Sem falar em privatização, muito menos em ressocialização, o Estadão se concentra no poder e na guerra entre facções criminosas, dizendo que hoje, nos presídios, “são os bandidos que mandam e as autoridades, querendo ou não, que obedecem”, e afirmando, na conclusão do texto, que este é “um desafio que não pode ficar sem resposta”. “E não uma resposta qualquer, para inglês ver”, continua o jornal paulista, “mas uma forte o suficiente – e articulada pelos Três Poderes, em todos os seus níveis – para começar a repor as coisas em seus devidos lugares. E o mais rápido possível.”
Mais repressão, mais prisões e nada, também, sobre as ligações que Luis Nassif faz em seu “Xadrez da política, do crime e da contravenção”, no qual procura tecer um “pequeno histórico das relações com a contravenção de dois personagens-símbolos do Brasil atual: o presidente Michel Temer e o Ministro da Justiça Alexandre de Morais.” Antes, porém, o jornalista não deixou de associar Morais com a “alma do negócio” do texto do El País, ao lembrar de discurso que ele, já ministro, “fez a uma plateia lotada de estudantes”, diante da qual “defendeu que os futuros advogados se preocupem em ganhar dinheiro, ‘porque não sou comunista nem socialista, muito pelo contrário’.
Nassif lembra que Temer e Morais despontaram para a política como secretários de Segurança Pública de São Paulo. “As ligações de Temer com o jogo nasceram com sua própria carreira política”, afirma o jornalista, para lembrar que o atual presidente assumiu o cargo na gestão de Franco Montoro (PMDB), eleito em 1982, e “empossado Secretário, sua primeira declaração foi pela legalização do jogo do bicho.” Ainda segundo o jornalista, “se a gestão Temer foi no auge do poder do bicho, a de Morais se deu no auge do poder do PCC”.

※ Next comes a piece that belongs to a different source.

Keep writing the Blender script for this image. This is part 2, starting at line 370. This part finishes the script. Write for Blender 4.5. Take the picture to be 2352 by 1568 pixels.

Apesar de ressaltar que o atual ministro da Justiça não participou do acordo celebrado entre as autoridades e o Primeiro Comando da Capital, após “o embate maior” de 2006, quando “o PCC invadiu a cidade e executou diversos agentes públicos”, Nassif lembra que ele bem tirou proveito da paz que, com o acordo “voltou a reinar” . Morais virou um “super-secretário” do então prefeito Gilberto Kassab, “acumulando as pastas de Transportes e de Serviços, presidindo o Serviço Funerário, a SPTrans e a Companhia de Engenharia de Tráfego”, cargo no qual “era o responsável pela negociação dos sistemas de transportes, incluindo as vans, sob o controle do PCC”.
Na Folha, a chamada de capa avisa que “em três anos, PCC cresce 20 vezes em Roraima e cria ‘filiais'”. Lá dentro, somente no antepenúltimo parágrafo da matéria é citado o ministro da Justiça que, segundo Luis Nassif, “se tornou suficientemente confiável para, fora do cargo, ser contratado como advogado pelo PCC para sua cooperativa de vans, a Transcooper”. Não há qualquer relação ou insinuação a respeito disso na reportagem da Folha na qual o personagem principal aparece quando o promotor Marco Antonio Azeredo, “do Gaeco, especializado em crime organizado” “considerou ‘vergonhoso’ o ministro da Justiça, Alexandre de Moraes, dizer que pretendia ‘colaborar’ com o Estado para solucionar a crise”.
“Se ele quisesse ajudar, tinha que evitar que membros em presídios federais tivessem contato com presos (…). O crime é nacional, não estadual. Quem estruturou todo o sistema (do PCC) em Roraima foi um detento do Paraná”, conta o promotor. Na primeira página da Folha, a matéria vem abaixo da chamada para o texto de Julieta Lemgruber, coordenadora do Centro de Estudos de Segurança e Cidadania da Ucam”, e Rodrigo Ghiringhelli de Azevedo, professor da PUCRS, que afirmam que “plano federal para prisões é retórico e superficial”.
“Há 20 anos apresentam-se planos nacionais sempre que algum acontecimento espetacular chama a atenção da sociedade e da mídia”, diz o texto, que em seguida afirma que “tais planos pecam pelo improviso e pelo não enfrentamento dos problemas estruturais do setor”. Talvez fosse aconselhável investir no que a própria Folha mostrou ter dado no Espírito Santos, como “metas de atendimento jurídico, foco na educação dos detentos, oferta de emprego para ex-presidiários e, para evitar encarceramentos desnecessários, o encontro do juiz com o detido ocorre sempre em até 48 horas depois do flagrante”, nas chamadas audiências de custódia.
Mas nada disso, por enquanto, foi feito nem pensado em nível federal, a não ser mais um anúncio do pelo ministro, com a foto dele ao lado, mais uma, de que “estados receberão, cada um, 100 homens da Força Nacional ainda nesta terça”. O que esperar, porém, de um presidente que, como informa a capa do Globo, sob o título “o acidente e o cruzeiro”, “após chamar o massacre de presos de ‘acidente pavoroso’, (…) trocou a moeda do país, voltando ao cruzeiro”.